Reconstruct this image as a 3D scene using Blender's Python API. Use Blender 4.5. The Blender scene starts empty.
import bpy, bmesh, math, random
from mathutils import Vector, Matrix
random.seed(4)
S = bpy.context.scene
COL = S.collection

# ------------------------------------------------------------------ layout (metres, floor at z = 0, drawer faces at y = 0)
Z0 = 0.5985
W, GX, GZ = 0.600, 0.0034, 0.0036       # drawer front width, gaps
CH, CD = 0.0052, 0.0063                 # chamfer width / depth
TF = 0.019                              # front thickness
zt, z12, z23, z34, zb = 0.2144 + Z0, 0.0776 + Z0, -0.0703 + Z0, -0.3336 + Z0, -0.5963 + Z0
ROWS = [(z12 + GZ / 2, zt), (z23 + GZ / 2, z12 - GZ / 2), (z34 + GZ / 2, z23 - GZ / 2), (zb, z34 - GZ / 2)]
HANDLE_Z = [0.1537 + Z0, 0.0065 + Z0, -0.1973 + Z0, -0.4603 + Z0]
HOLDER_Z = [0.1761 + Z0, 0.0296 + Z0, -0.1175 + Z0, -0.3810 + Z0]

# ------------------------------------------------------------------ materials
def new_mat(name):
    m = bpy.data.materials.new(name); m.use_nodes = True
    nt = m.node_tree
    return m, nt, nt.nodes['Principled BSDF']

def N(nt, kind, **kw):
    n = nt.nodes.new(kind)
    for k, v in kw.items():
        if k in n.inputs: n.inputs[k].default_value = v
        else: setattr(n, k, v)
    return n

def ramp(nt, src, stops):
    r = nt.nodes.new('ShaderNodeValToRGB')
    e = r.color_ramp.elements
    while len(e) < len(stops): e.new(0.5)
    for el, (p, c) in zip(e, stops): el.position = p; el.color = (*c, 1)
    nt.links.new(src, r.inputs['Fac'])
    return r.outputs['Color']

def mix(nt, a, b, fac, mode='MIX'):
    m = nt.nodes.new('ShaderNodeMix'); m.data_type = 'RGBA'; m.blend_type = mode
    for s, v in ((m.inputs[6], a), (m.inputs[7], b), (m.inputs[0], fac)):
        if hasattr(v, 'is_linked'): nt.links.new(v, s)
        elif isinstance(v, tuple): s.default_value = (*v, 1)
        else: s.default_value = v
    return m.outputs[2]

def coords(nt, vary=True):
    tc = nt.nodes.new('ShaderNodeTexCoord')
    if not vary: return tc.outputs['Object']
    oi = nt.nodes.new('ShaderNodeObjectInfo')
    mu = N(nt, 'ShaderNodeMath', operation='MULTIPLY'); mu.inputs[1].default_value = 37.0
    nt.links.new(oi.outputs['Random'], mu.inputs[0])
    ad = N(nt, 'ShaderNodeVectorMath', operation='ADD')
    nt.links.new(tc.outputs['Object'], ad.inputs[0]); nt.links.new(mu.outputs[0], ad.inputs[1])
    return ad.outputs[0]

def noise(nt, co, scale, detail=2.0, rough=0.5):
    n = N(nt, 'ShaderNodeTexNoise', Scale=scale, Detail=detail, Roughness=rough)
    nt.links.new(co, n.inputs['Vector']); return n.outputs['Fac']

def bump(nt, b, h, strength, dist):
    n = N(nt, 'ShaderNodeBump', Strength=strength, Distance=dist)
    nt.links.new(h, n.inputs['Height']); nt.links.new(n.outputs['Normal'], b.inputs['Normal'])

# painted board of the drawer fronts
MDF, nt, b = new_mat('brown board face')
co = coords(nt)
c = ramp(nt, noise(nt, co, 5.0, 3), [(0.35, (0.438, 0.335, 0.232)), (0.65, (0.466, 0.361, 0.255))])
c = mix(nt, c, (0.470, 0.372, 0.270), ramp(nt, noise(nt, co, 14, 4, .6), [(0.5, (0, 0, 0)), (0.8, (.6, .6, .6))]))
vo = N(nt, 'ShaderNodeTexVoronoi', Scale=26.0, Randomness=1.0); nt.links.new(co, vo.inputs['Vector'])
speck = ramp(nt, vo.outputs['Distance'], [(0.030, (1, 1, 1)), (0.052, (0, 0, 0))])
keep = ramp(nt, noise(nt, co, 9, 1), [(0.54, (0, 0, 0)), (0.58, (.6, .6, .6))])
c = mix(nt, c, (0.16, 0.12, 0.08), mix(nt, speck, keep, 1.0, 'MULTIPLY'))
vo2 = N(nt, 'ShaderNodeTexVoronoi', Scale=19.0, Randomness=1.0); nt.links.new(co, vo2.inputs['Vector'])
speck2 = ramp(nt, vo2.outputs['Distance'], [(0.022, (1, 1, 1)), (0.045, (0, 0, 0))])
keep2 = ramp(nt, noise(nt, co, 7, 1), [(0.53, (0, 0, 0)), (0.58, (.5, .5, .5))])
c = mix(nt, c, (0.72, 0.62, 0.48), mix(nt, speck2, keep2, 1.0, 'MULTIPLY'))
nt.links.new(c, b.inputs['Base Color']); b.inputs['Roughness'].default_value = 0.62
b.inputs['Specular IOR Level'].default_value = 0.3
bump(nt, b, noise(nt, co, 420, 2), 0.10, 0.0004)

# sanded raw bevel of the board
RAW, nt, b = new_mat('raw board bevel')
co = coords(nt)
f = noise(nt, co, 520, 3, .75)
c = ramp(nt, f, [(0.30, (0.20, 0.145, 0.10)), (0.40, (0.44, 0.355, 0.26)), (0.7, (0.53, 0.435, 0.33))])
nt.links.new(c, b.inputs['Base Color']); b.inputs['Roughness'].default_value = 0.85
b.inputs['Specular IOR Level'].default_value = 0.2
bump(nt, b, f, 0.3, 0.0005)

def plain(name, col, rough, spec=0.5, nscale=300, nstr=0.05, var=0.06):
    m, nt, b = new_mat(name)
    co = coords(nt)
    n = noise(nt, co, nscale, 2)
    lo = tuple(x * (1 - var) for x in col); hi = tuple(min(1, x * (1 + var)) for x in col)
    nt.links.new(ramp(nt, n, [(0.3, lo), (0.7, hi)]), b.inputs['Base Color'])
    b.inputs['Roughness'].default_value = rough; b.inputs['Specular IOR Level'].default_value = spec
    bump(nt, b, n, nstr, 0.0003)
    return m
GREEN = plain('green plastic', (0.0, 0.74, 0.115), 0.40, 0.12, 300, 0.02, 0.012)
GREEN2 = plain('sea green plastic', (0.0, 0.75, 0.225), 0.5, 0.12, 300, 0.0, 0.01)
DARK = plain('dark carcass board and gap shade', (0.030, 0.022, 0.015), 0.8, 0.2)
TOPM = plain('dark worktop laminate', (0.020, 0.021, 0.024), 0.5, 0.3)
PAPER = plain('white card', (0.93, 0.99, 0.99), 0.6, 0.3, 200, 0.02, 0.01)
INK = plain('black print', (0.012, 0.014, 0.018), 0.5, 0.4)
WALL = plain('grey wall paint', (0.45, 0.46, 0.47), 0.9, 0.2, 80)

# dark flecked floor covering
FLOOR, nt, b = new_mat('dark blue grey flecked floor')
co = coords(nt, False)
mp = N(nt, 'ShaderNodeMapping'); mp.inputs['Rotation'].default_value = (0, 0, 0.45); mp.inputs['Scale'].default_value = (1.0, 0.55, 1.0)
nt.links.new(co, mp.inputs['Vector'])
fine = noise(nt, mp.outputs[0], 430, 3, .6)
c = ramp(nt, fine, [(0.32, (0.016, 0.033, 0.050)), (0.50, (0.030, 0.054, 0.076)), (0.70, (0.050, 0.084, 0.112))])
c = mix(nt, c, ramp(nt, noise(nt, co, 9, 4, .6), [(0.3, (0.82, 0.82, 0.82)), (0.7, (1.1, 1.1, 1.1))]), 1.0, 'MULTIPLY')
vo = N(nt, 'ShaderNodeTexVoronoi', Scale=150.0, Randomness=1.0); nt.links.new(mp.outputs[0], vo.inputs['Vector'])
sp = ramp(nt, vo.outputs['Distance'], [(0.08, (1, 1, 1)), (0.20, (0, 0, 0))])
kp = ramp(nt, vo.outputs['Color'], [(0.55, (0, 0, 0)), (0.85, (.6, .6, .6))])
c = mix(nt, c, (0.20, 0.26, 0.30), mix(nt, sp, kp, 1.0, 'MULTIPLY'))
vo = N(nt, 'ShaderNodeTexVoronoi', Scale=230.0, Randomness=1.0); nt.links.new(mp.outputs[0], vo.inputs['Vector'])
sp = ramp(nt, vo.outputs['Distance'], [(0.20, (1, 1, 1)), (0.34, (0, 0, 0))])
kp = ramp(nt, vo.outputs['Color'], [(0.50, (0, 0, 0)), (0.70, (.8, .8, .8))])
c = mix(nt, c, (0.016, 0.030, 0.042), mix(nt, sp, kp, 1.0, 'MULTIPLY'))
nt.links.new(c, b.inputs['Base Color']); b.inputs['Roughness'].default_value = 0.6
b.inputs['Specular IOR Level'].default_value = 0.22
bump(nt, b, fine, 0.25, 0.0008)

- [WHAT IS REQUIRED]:
Repeat exactly, please, each line from the beginning of the data through the line with "COL = S.collection" in it, and only those lines.

- [ANSWER TO THIS TASK]:
Reconstruct this image as a 3D scene using Blender's Python API. Use Blender 4.5. The Blender scene starts empty.
import bpy, bmesh, math, random
from mathutils import Vector, Matrix
random.seed(4)
S = bpy.context.scene
COL = S.collection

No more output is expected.